Keinginan setan adalah agar manusia senantiasa tidak berpikir dengan selalu hidup bersenang-senang. Dengan menjalani kehidupan yang penuh kesenangan seketika akan membawa manusia untuk malas mencari tahu tentang siapa Tuhannya.
Inilah yang menjadi sebab utama munculnya paham nihilism, atheism yang sepertinya sangat kritis dan selalu mengedepankan logika dalam pola pikirnya kendatipun tak pernah menemukan bukti tentang keberadaan Tuhan.
Tujuan utama mengaji adalah mengenalkan seseorang terhadap Allah (Tuhan) dengan akal sehat. Kekeliruan yang kerap dilakukan para ulama adalah memulai dengan mengenalkan sebutan Allah tanpa memberi pemahaman logis tentang esensi Tuhan yang dapat diterima oleh mereka.

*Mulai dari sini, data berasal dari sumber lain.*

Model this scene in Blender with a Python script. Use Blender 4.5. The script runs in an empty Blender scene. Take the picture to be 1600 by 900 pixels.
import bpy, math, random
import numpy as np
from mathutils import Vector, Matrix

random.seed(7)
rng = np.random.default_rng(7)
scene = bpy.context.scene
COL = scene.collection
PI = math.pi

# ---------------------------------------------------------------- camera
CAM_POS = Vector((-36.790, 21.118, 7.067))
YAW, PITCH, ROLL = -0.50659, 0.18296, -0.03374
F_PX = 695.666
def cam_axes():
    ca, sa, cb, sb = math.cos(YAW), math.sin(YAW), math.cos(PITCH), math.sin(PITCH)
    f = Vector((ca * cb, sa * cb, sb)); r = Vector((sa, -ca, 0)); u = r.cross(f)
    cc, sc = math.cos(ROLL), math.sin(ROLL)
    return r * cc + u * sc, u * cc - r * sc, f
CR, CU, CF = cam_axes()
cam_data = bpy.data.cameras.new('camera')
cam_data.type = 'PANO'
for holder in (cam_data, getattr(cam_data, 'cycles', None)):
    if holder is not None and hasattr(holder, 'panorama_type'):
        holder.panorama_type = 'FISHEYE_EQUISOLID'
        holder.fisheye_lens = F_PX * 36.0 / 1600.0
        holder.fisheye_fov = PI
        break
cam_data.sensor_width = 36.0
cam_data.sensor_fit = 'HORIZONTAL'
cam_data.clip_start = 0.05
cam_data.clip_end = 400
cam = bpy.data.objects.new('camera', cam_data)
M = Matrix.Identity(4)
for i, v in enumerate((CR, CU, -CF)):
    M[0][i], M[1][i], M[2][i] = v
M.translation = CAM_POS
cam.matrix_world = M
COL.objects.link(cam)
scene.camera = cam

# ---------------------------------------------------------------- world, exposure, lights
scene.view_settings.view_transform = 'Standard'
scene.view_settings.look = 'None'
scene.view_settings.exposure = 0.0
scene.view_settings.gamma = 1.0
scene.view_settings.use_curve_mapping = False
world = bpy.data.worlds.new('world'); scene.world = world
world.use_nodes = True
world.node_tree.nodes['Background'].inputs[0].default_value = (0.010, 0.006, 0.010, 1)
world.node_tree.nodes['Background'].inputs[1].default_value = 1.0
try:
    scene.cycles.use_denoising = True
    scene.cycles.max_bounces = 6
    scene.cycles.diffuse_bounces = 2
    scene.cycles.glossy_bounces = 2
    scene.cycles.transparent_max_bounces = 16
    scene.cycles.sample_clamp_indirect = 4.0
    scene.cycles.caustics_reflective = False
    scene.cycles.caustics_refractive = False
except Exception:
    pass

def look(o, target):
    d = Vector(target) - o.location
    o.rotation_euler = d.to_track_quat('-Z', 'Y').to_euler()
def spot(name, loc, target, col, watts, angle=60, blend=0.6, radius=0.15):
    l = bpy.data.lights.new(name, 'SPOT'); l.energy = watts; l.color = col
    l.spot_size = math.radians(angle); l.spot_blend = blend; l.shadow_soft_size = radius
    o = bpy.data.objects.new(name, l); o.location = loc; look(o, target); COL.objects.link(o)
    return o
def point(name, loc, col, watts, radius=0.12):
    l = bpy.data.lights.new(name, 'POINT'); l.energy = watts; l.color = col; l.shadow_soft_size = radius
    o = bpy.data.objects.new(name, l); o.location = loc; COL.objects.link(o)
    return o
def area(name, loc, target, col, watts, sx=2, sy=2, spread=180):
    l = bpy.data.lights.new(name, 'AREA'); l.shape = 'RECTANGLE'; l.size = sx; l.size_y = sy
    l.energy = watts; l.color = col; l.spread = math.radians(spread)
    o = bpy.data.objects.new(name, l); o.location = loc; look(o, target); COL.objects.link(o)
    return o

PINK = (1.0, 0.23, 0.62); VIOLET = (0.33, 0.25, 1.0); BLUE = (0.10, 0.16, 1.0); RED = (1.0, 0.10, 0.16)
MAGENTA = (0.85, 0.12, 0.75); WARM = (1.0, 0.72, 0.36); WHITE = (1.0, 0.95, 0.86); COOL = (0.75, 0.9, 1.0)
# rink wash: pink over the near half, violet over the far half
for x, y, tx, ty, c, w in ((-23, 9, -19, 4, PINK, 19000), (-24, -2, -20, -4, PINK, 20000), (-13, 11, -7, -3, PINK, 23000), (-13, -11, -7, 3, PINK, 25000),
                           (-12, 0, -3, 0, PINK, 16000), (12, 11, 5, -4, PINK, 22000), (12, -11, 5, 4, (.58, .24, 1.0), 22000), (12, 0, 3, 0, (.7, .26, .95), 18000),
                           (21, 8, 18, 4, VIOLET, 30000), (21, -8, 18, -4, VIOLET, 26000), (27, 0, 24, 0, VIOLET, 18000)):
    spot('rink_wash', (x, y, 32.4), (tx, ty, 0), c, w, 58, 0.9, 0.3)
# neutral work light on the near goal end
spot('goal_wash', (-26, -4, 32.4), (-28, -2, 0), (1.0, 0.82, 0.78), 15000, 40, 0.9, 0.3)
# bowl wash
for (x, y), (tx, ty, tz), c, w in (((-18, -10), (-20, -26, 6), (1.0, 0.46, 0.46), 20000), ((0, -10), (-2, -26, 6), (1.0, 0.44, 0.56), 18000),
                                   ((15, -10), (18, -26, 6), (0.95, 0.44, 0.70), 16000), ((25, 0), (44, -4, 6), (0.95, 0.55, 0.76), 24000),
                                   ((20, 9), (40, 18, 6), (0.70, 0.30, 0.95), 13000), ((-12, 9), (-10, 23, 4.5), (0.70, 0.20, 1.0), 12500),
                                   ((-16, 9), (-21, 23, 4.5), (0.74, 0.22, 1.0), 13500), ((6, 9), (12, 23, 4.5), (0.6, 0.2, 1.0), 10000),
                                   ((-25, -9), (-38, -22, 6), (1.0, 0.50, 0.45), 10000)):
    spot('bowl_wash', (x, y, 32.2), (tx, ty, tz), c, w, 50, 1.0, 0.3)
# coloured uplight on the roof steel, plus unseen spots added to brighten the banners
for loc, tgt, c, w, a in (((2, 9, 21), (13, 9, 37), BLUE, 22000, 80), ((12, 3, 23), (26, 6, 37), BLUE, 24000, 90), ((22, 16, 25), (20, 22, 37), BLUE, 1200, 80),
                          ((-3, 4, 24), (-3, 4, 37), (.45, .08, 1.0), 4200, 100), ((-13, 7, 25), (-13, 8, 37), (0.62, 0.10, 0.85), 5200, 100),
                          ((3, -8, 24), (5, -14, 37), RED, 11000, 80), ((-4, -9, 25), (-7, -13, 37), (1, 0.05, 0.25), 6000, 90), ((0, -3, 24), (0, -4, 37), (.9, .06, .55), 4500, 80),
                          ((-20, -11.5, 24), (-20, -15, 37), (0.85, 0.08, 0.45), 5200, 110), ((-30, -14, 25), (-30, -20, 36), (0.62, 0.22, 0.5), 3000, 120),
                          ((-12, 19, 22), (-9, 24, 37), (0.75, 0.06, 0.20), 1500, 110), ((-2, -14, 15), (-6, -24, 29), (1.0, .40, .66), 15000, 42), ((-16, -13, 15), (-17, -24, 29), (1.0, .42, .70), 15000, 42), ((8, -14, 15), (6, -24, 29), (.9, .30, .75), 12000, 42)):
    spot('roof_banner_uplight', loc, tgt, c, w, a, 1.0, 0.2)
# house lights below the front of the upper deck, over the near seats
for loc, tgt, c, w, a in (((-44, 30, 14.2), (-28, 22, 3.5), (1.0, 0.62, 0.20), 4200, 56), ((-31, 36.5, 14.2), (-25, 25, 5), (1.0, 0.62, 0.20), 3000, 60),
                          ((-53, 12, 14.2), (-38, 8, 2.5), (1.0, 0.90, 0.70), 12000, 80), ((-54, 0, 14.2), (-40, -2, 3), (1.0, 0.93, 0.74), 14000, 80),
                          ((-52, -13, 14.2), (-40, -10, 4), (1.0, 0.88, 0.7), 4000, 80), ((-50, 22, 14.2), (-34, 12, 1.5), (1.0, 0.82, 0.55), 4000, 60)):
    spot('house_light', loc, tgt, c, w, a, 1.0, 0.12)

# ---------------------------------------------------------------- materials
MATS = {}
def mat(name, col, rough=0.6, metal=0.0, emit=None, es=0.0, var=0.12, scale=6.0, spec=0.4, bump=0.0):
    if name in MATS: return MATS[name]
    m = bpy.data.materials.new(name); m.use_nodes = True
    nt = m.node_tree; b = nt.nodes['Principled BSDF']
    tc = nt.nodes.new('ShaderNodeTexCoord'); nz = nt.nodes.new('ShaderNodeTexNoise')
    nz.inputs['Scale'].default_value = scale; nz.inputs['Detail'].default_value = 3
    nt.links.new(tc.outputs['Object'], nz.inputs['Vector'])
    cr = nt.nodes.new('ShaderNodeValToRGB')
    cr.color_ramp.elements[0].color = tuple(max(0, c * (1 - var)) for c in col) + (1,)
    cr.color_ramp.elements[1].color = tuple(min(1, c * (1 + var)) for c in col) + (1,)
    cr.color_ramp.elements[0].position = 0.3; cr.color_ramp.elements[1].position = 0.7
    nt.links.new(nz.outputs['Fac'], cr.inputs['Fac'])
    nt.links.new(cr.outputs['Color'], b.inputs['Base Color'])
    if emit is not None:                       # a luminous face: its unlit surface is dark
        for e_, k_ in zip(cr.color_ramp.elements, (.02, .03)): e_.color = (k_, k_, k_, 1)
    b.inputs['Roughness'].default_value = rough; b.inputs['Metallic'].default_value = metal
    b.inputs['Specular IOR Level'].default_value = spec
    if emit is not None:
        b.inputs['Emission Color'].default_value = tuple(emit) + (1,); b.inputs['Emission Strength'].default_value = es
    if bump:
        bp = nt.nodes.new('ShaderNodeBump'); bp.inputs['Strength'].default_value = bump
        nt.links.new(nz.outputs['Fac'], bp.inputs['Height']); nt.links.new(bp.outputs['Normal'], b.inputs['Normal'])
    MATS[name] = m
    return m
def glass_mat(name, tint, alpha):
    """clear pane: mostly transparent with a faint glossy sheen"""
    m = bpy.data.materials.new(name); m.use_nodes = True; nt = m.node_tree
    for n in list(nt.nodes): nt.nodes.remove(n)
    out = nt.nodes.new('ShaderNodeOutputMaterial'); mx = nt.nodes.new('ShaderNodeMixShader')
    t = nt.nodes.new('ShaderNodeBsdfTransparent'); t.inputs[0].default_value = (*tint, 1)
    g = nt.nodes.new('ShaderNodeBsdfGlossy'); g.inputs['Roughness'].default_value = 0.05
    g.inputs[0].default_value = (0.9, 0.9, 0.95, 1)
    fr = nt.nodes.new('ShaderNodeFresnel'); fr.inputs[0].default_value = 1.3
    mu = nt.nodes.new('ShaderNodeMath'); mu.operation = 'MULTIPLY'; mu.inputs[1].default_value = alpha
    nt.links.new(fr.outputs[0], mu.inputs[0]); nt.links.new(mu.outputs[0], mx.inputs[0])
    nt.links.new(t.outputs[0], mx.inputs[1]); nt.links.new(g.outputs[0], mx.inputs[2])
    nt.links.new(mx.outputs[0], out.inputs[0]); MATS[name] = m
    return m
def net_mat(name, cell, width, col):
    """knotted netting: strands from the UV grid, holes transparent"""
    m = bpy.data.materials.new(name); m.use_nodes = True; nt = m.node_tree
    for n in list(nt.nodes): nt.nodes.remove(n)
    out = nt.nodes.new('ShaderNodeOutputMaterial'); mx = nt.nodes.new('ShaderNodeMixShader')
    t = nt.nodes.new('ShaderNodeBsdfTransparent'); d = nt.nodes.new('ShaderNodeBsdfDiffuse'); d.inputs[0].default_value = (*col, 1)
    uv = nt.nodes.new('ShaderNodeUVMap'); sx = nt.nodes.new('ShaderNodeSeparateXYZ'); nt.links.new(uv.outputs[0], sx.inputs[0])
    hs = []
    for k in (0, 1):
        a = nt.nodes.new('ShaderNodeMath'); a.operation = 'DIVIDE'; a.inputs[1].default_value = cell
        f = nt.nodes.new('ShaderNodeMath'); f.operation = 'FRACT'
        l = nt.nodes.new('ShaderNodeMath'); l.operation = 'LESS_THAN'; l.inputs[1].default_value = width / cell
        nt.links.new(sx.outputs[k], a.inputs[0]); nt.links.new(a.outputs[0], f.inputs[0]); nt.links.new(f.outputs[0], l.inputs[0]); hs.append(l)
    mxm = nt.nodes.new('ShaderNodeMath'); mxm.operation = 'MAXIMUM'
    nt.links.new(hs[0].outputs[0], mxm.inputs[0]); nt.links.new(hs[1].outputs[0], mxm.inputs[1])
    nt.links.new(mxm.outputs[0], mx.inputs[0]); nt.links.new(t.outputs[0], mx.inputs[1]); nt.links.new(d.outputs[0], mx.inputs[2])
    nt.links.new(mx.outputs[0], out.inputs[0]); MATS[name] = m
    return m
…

KH. Bahauddin Nur Salim atau yang seringkali hanya dikenal dengan sebutan Gus Baha’ dalam suatu pengajian mengatakan bahwa, “Dalam ilmu mantiq yang diajarkan di pondok-pondok pesantren tidak pernah menyebutkan Allah, yang disebutkan adalah bahwa alam ini makhluq (ciptaan), dan setiap makhluk memerlukan Kholik (pencipta) untuk dapat menjadi ada. Alam ini adalah sebuah akibat, dan sebagai akibat akan selalu butuh sebab.”
Lalu Gus Baha’ menjelaskan bahwa ‘Sebab’ ini kita sebut musabibul asbab. Artinya sebuah ‘Sebab’ harus ada sebelum yang disebabi atau ‘Akibat’ itu sendiri ada.
“Wujud yang sekarang kita kenal ini membutuhkan penyebab atau yang kita kenal sebagai Wajibil Wujud atau wujud superior. Semua itu oleh Islam disebut dengan nama Allah”, papar kiai penekun tasawuf ini lebih lanjut.
Akal manusia hanya sampai pada rumusan bahwa alam ini butuh penyebab, yang oleh Einsten dan pemikir-pemikir modern dikenal dengan ‘Causa Prima’.
Maka menurut santri kesayangan Mbah Moen Sarang ini ilmu mantiq ala pesantren sangat penting agar kita tidak sering keliru dalam merekonstruksi bangunan tauhid dalam logika yang menjadi landasan penting dalam mengenal Allah melalui sifat-sifatnya.